「若くない日々」
藤堂志津子さんという作家さんの本です。
「若くない日々」。
これ、妙齢の女性にとっては、なんとも切ないタイトルです。
この本は、5つの短編からできています。
タイトル通り、主な登場人物は「若くない人」です。
年齢でいうと50代。
これは、若年から老年への転換期…そんな揺れ動く世代なのです。
そんな世代の人たちが感じる、さまざま出来事が描かれています。
私は、「ドリンカー」という短編の主人公が、厭世的な気分になった後、吹っ切るように「仕方ない」と、言うのが強く印象に残りました。
人に親切にするのに「仕方ない」と、言うのです。
若い人なら人に親切にするとき、「〜しなくちゃ!」と、言うところを、若くない人は、「仕方ない」と、言うんだなあと思ったのです。

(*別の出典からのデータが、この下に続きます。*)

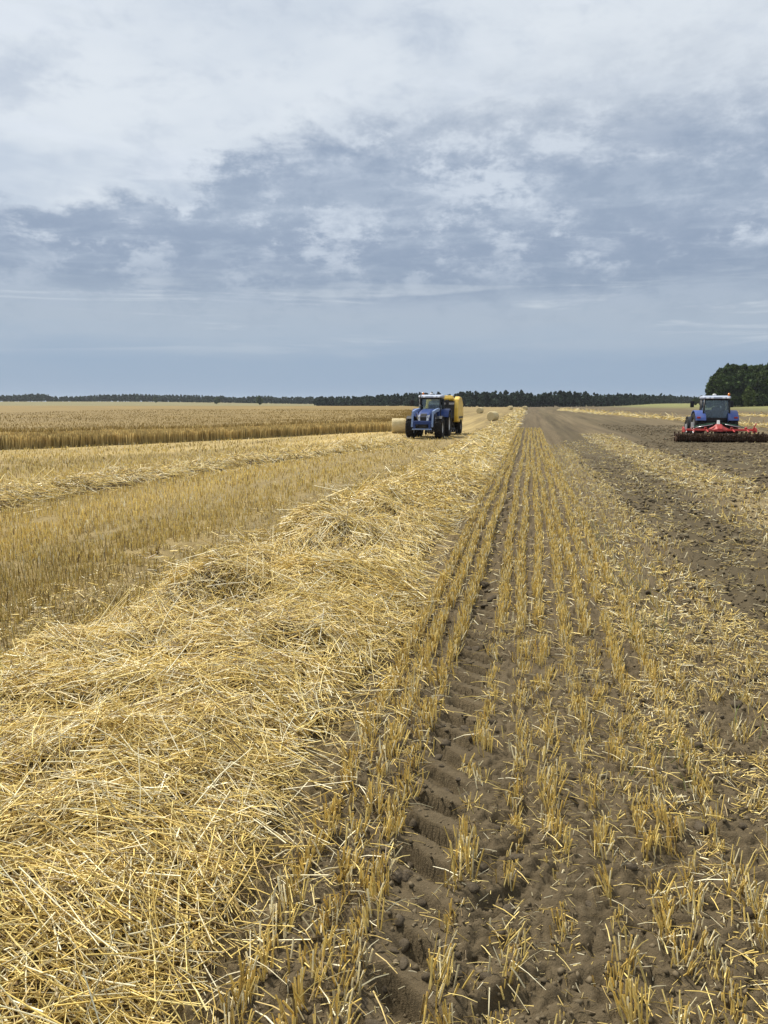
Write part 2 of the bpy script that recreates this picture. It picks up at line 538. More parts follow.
def build_ground():
    xf = list(np.arange(-1.15, 1.7, 0.0125))
    right = grow(1.7, 0.018, 1.05, 4200)
    left = [-1.15 - (v - 1.7) for v in right]
    xs = np.array(sorted(set(left[::-1] + xf + right)))
    yf = list(np.arange(1.8, 4.4, 0.0125))
    ys_far = []
    v = 4.4
    while v < 5200:
        v += (0.005 if v < 8 else 0.014) * v; ys_far.append(v)
    yb = [-80, -40, -20, -10, -5, -2, 0, 0.6, 1.0, 1.3, 1.5, 1.65]
    ys = np.array(yb + yf + ys_far)
    XX, YY = np.meshgrid(xs, ys)
    x = XX.ravel(); y = YY.ravel()
    z = G(x, y)
    nx, ny = len(xs), len(ys)
    idx = np.arange(nx * ny).reshape(ny, nx)
    F = np.stack([idx[:-1, :-1].ravel(), idx[:-1, 1:].ravel(), idx[1:, 1:].ravel(), idx[1:, :-1].ravel()], 1)
    # what covers the ground where
    soil = np.array([0.122, 0.093, 0.054])
    soil_dark = np.array([0.092, 0.072, 0.041])
    stubg = np.array([0.255, 0.188, 0.080])
    stubl = np.array([0.42, 0.315, 0.135])
    grass = np.array([0.30, 0.27, 0.12])
    wob = 0.25 * fbm(y * 0.12, y * 0 + 1.5, 91, 3)
    col = np.tile(soil, (len(x), 1))
    cover = np.zeros(len(x))

    def blend(mask, c):
        col[:] = col * (1 - mask[:, None]) + np.asarray(c) * mask[:, None]

    # tilled land right of the rows
    xr = x + wob
    dark = np.maximum(sstep(1.9, 2.5, xr) * (1 - sstep(3.4, 4.2, xr)), sstep(6.2, 7.4, xr) * (1 - sstep(12.6, 13.4, xr)))
    blend(np.clip(dark * 0.9, 0, 1), soil_dark)
    cover = np.where(x > -1.2, 0.16, cover)
    cover = cover + 0.30 * sstep(0.8, 1.2, xr) * (1 - sstep(1.9, 2.5, xr))
    cover = cover + 0.42 * sstep(3.6, 4.4, xr) * (1 - sstep(5.4, 6.4, xr)) * (1 - 0.3 * sstep(60, 120, y))
    cover = cover + 0.14 * sstep(2.0, 3.0, xr)
    cover = cover + 0.16 * sstep(13, 14, xr)
    # far part of the tilled land reads browner and a little paler
    blend(sstep(55, 130, y) * sstep(1.6, 3.0, x) * 0.55, [0.135, 0.105, 0.058])
    # stubble land on the left
    lf = sstep(-0.9, -1.6, x)
    blend(lf, stubg)
    cd = crop_dist(x, y)
    band = 0.5 + 0.5 * np.sin((-cd) * 1.05 + 0.6 + 0.6 * fbm(y / 40.0, x / 25.0, 95, 2))
    ahead = sstep(-10.5, -7.0, cd + 0.0)
    blend(lf * ahead * (0.35 + 0.5 * band) * (cd < 0.5), stubl)
    blend(lf * sstep(52, 80, y) * 0.25, stubl)
    # bruised wheelings beside the swath
    wh = np.exp(-((x + 4.55 + 0.1 * wob) / 0.42) ** 2) + 0.7 * np.exp(-((x + 6.7 + 0.1 * wob) / 0.4) ** 2)
    blend(np.clip(lf * wh * 0.55, 0, 1), [0.125, 0.096, 0.052])
    cover = np.where(x < -1.2, 0.30 + 0.32 * sstep(-3.0, -4.0, x), cover)
    cover = cover * (1 - 0.85 * sstep(45, 110, y))
    blend(lf * sstep(60, 120, y) * 0.6, [0.23, 0.172, 0.078])
    blend(np.where(cd > 0.5, 1.0, 0.0) * lf, [0.10, 0.075, 0.04])
    # beyond: rows of the next fields
    beyond = sstep(0, 20, y - 360 - 0.05 * np.abs(x))
    blend(beyond * sstep(-60, -90, x), [0.20, 0.175, 0.085])
    blend(sstep(0, 60, x - 40) * sstep(165, 205, y), [0.20, 0.20, 0.075])
    zone = np.zeros((len(x), 4), dtype=np.float32)
    zone[:, 0] = np.clip(cover, 0, 1)
    zone[:, 1] = lf
    zone[:, 2] = np.clip(sstep(10, 60, y) * 0.85, 0, 1)
    zone[:, 3] = 1
    me = fast_mesh('ground', np.stack([x, y, z], 1), F, col, smooth=True)
    a = me.color_attributes.new('zone', 'FLOAT_COLOR', 'POINT')
    a.data.foreach_set('color', zone.ravel())
    o = link('ground', me, M_GROUND)
    tag(o, 'brown stubble and tilled field soil running out to the horizon', None, None, 'structure')
    return o


ground = build_ground()


# ------------------------------------------------------------------ strands (straw, stems)
def strands(P0, D, L, Rad, C, sides=3, bend=None, tip=1.0):
    """Straight or bent stalks. P0 base, D unit direction, L length, Rad half width, C colour.
    sides 3 = prism, sides 2 = flat ribbon. Returns V, F, col."""
    n = len(P0)
    up = np.tile(np.array([0.0, 0.0, 1.0]), (n, 1))
    par = np.abs(D[:, 2]) > 0.9
    up[par] = np.array([1.0, 0.0, 0.0])
    A = np.cross(D, up); A /= np.linalg.norm(A, axis=1)[:, None]
    B = np.cross(A, D)
    rot = RNG.uniform(0, 2 * np.pi, n)
    A, B = (A * np.cos(rot)[:, None] + B * np.sin(rot)[:, None], -A * np.sin(rot)[:, None] + B * np.cos(rot)[:, None])
    rings = [0.0, 1.0] if bend is None else [0.0, 0.5, 1.0]
    ns = len(rings)
    V = []
    for r in rings:
        c = P0 + D * (L * r)[:, None]
        if bend is not None:
            c = c + bend * (L * (r * r))[:, None]
        rr = Rad * (1 - (1 - tip) * r)
        for s in range(sides):
            a = 2 * np.pi * s / sides
            V.append(c + A * (rr * math.cos(a))[:, None] + B * (rr * math.sin(a))[:, None])
    m = ns * sides
    V = np.stack(V, 1).reshape(n * m, 3)
    base = (np.arange(n) * m)[:, None]
    F = []
    for r in range(ns - 1):
        if sides == 2:
            F.append(base + np.array([[r * 2, r * 2 + 1, r * 2 + 3, r * 2 + 2]]))
        else:
            for s in range(sides):
                s2 = (s + 1) % sides
                F.append(base + np.array([[r * sides + s, r * sides + s2, (r + 1) * sides + s2, (r + 1) * sides + s]]))
    F = np.stack(F, 1).reshape(-1, 4)
    col = np.repeat(C, m, axis=0)
    return V, F, col


def merge(parts):
    Vs, Fs, Cs = [], [], []
    off = 0
    for V, F, C in parts:
        Vs.append(V); Fs.append(F + off); Cs.append(C)
        off += len(V)
    return np.concatenate(Vs), np.concatenate(Fs), np.concatenate(Cs)


STRAW_COLS = np.array([(0.83, 0.655, 0.245), (0.77, 0.57, 0.165), (0.61, 0.435, 0.125), (0.42, 0.295, 0.10),
                       (0.90, 0.81, 0.53), (0.25, 0.175, 0.08), (0.66, 0.58, 0.36)])


def straw_colors(n, w=(0.25, 0.23, 0.14, 0.09, 0.14, 0.07, 0.08), jitter=0.2):
    c = STRAW_COLS[RNG.choice(len(STRAW_COLS), n, p=np.array(w) / np.sum(w))]
    return c * RNG.uniform(1 - jitter, 1 + jitter, (n, 1))


def in_view(x, y, margin=6.0):
    """near the stretch of ground in sight, also from a step to either side"""
    step = 1.2 if margin > 2 else 0.0
    yy = np.maximum(y, 0.01)
    a0 = np.degrees(np.arctan2(x + step, yy))
    a1 = np.degrees(np.arctan2(x - step, yy))
    m = min(margin, 4.0)
    return (a0 > -math.degrees(YAW) - 27 - m) & (a1 < -math.degrees(YAW) + 27 + m)


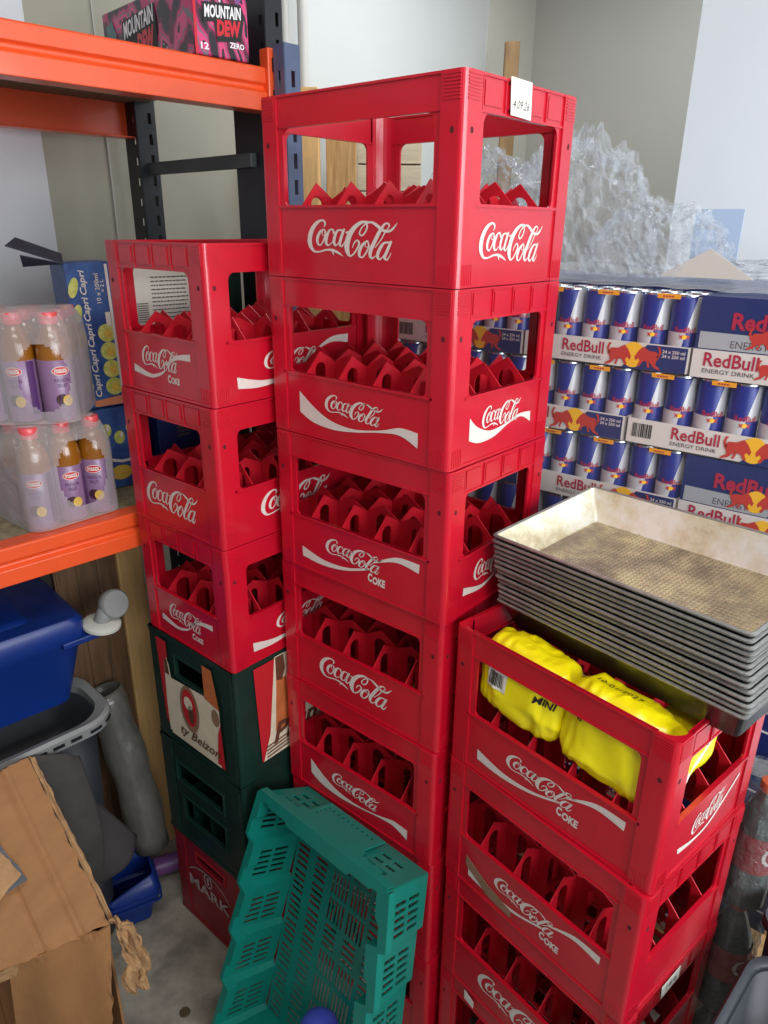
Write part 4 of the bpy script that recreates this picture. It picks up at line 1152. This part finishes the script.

他にも、歳を重ねるのは、「余分なもの」を抱え込む事だと気付いたり…、忘れてた過去の出来事を思い出して感慨にふけったり…。
この本の内容は、どれもこれも若くない自分が共感できるものばかりでした。(まだ50代ではないけれど)
そして、「若くない日々」を、よりよく過ごすヒントをみつけたような気がして、読み終わった後、安堵に似た気持ちを覚えました。